Away from the get-rich-or-die-trying pull of the United States, or major urban centres like Toronto, New Brunswick goes about things in its own way, in its own good time, and the good times are drawn to you as if the tide were pulling them right on in.
How much I enjoyed myself was easy to gauge, accurately measured by a simple bathroom scale.
Not accurately, perhaps, but the scale did spike by about three or four more pounds each day I was in New Brunswick. That’s a lot of gin and gravy.
At first, I felt the machine was malfunctioning, that I was heavier due to my proximity to sea level.
This was folly, and I quickly realized my weight gain was due entirely to my proximity to George the chef and Tracy the bartender. Great people. I think I will name my first heart attack after them.
George had two things he wanted to accomplish over the weekend. One was to test a new propane deep fryer, and the other was to check his on-line dating service, to see if anyone had sent him topless photographs. At least, the fryer was a success.
Saturday’s test run of chicken wings were some of the best I’ve ever had, and Sunday’s deep-fried turkey was beyond delicious, cooked to perfection; a real thing of beauty, unlike those on-line dates.

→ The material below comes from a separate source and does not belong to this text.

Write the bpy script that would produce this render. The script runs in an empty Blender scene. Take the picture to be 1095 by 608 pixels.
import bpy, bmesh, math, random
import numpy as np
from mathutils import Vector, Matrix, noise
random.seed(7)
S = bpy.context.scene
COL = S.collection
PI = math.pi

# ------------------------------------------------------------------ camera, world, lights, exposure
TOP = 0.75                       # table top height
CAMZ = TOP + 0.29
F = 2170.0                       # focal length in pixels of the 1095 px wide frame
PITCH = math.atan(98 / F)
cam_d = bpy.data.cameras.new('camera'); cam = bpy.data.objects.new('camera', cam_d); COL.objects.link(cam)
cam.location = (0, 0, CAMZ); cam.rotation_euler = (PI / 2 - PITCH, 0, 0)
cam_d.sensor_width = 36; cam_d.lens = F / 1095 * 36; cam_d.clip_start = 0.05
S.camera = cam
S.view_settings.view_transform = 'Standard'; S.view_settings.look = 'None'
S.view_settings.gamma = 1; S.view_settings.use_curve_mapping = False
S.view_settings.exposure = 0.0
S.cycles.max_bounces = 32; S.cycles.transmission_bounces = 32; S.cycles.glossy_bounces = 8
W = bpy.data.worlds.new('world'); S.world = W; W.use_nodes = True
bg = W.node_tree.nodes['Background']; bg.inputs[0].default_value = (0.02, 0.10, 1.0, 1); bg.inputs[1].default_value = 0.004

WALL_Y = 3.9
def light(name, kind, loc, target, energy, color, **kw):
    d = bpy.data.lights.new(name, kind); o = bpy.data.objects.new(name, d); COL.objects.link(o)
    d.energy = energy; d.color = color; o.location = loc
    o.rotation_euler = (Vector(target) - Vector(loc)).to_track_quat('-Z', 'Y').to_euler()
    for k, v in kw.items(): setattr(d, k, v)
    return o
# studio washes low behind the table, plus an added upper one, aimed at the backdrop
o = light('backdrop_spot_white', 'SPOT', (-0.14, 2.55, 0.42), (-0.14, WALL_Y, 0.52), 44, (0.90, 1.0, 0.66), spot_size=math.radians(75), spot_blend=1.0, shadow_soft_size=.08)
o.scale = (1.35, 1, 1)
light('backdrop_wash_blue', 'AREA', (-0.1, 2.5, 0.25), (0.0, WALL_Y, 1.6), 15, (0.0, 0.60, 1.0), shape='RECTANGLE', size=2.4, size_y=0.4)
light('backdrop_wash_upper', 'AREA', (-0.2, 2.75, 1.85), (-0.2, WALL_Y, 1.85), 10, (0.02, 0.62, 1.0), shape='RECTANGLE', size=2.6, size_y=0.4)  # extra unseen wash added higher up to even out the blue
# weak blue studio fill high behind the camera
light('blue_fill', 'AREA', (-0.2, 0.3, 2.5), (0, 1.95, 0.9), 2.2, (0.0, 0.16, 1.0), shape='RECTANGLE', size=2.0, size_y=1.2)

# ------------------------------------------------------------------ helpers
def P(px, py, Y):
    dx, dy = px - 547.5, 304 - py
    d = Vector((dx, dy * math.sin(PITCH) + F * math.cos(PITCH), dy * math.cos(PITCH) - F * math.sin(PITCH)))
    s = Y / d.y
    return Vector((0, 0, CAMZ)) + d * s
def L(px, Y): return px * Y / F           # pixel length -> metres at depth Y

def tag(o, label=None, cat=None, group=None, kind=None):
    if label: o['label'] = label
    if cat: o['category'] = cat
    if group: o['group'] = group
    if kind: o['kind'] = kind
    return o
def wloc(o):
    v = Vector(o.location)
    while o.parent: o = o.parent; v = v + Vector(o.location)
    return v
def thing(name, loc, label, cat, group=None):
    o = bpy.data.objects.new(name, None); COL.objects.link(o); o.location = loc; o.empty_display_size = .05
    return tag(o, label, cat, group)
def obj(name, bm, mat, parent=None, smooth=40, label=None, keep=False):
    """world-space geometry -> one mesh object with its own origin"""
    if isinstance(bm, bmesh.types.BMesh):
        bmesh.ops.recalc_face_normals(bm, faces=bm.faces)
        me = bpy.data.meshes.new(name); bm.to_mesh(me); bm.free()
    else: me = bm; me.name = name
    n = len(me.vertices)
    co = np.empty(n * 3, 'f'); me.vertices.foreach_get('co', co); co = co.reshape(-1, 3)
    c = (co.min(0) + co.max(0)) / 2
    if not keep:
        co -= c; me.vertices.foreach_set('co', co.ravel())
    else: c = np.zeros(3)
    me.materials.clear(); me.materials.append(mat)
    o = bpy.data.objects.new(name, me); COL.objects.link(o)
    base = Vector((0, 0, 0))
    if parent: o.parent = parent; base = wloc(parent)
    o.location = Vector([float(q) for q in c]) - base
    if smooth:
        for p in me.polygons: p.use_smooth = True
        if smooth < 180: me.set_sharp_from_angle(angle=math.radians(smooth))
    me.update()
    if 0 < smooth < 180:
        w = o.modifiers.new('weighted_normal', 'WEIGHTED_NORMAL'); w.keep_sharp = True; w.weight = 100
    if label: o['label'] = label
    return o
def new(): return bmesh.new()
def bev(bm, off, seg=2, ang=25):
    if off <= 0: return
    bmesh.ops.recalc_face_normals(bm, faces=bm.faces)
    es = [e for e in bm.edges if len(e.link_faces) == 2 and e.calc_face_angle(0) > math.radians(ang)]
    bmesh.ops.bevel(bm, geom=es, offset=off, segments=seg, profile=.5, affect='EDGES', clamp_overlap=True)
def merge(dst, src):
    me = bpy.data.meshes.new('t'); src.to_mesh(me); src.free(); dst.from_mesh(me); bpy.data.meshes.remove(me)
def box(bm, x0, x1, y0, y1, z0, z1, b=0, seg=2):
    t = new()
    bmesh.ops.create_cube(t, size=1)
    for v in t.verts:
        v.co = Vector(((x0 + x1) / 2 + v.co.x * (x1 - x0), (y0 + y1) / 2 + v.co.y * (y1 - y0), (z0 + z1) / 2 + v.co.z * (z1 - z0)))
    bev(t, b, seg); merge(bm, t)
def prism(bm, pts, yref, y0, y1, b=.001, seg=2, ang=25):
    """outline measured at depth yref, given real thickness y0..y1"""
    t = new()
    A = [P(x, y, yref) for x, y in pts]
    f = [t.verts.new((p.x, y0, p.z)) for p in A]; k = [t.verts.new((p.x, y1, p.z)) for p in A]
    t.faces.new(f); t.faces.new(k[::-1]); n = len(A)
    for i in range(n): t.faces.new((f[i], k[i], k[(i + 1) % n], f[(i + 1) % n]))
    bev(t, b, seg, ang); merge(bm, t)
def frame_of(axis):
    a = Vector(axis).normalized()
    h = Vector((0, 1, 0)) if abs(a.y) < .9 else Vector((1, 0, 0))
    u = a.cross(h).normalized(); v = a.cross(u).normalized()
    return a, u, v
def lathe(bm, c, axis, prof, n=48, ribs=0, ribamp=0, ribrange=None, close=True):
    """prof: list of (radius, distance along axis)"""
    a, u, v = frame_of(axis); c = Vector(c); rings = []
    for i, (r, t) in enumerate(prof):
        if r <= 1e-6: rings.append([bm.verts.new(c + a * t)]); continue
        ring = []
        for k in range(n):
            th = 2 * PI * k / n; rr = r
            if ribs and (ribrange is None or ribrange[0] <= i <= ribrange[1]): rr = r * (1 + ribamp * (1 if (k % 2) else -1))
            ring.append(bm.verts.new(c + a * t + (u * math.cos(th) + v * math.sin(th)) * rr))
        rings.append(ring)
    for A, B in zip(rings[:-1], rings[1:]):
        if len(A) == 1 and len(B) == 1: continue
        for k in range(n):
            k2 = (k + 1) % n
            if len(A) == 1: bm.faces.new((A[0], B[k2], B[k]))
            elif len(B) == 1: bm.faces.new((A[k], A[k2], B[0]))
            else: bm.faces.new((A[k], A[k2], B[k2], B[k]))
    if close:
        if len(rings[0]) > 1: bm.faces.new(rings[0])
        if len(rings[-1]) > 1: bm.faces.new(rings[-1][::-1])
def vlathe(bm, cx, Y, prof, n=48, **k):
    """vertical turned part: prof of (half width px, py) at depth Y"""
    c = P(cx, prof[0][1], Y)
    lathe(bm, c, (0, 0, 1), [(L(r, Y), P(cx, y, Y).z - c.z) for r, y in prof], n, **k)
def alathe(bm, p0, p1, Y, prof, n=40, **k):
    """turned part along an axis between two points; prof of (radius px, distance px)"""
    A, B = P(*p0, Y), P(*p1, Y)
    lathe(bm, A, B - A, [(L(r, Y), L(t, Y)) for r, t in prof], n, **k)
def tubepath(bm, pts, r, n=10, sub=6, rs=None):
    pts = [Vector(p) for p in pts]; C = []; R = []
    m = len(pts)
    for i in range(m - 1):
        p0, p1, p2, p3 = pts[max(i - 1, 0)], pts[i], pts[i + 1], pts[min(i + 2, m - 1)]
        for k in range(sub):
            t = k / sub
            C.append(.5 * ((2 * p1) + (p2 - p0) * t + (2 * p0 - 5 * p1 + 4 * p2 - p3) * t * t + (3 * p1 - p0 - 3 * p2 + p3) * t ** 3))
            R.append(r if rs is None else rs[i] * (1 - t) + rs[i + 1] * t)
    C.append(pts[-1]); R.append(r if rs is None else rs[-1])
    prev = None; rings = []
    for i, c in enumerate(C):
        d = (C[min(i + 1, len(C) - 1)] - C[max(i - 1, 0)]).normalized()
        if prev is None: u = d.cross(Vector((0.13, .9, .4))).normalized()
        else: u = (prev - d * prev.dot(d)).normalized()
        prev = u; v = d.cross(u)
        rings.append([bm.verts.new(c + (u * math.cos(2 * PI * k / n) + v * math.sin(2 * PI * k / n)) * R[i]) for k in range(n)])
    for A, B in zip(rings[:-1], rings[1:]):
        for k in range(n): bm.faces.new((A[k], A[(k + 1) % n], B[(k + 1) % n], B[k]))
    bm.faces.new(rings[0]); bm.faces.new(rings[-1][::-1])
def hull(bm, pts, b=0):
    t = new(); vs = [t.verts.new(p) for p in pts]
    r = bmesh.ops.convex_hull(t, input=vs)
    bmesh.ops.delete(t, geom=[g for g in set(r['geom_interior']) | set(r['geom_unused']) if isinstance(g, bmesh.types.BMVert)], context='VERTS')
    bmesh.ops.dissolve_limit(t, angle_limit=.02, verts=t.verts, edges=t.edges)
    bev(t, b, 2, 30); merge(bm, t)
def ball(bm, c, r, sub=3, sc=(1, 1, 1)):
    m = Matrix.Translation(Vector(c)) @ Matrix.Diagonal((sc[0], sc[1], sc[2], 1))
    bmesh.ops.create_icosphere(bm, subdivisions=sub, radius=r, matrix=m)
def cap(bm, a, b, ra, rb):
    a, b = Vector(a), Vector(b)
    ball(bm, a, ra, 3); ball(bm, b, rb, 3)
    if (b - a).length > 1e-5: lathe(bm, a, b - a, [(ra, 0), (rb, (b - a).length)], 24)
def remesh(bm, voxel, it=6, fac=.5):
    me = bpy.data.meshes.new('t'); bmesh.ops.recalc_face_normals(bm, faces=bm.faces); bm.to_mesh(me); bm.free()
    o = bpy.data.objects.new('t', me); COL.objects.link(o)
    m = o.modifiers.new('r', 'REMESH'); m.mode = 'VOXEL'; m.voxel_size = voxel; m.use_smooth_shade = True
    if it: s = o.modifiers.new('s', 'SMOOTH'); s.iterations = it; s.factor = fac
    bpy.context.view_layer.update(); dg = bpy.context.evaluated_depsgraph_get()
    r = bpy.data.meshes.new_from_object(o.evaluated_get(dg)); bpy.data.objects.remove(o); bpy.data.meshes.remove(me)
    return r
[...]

Toss in gobs of mashed potatoes with herb and garlic cream cheese, baby carrots with cinnamon, mustard pickles, stuffing and blackberry wine, and you had a feast fit for the finest of magazines.
Once again, unlike most of those on-line dates.
Tracy had some skills of her own, and served up a zingy, little pink concoction she called the pantini.
From the basic martini, the drink evolved into a cranberry cocktail known as the crantini. When the cranberry ran out, Tracy switched over to passion fruit, and her pantini was born. When the vodka ran out, leaving only that dastardly gin, the drink was quickly renamed the pantini remover.
Another popular New Brunswick treat was the deep fried pickle, and I suggest you give it a try.
It got to the point where I wanted to try a deep fried pine cone. It gets a little bitter, but at least it’s good for scouring out your last unclogged artery.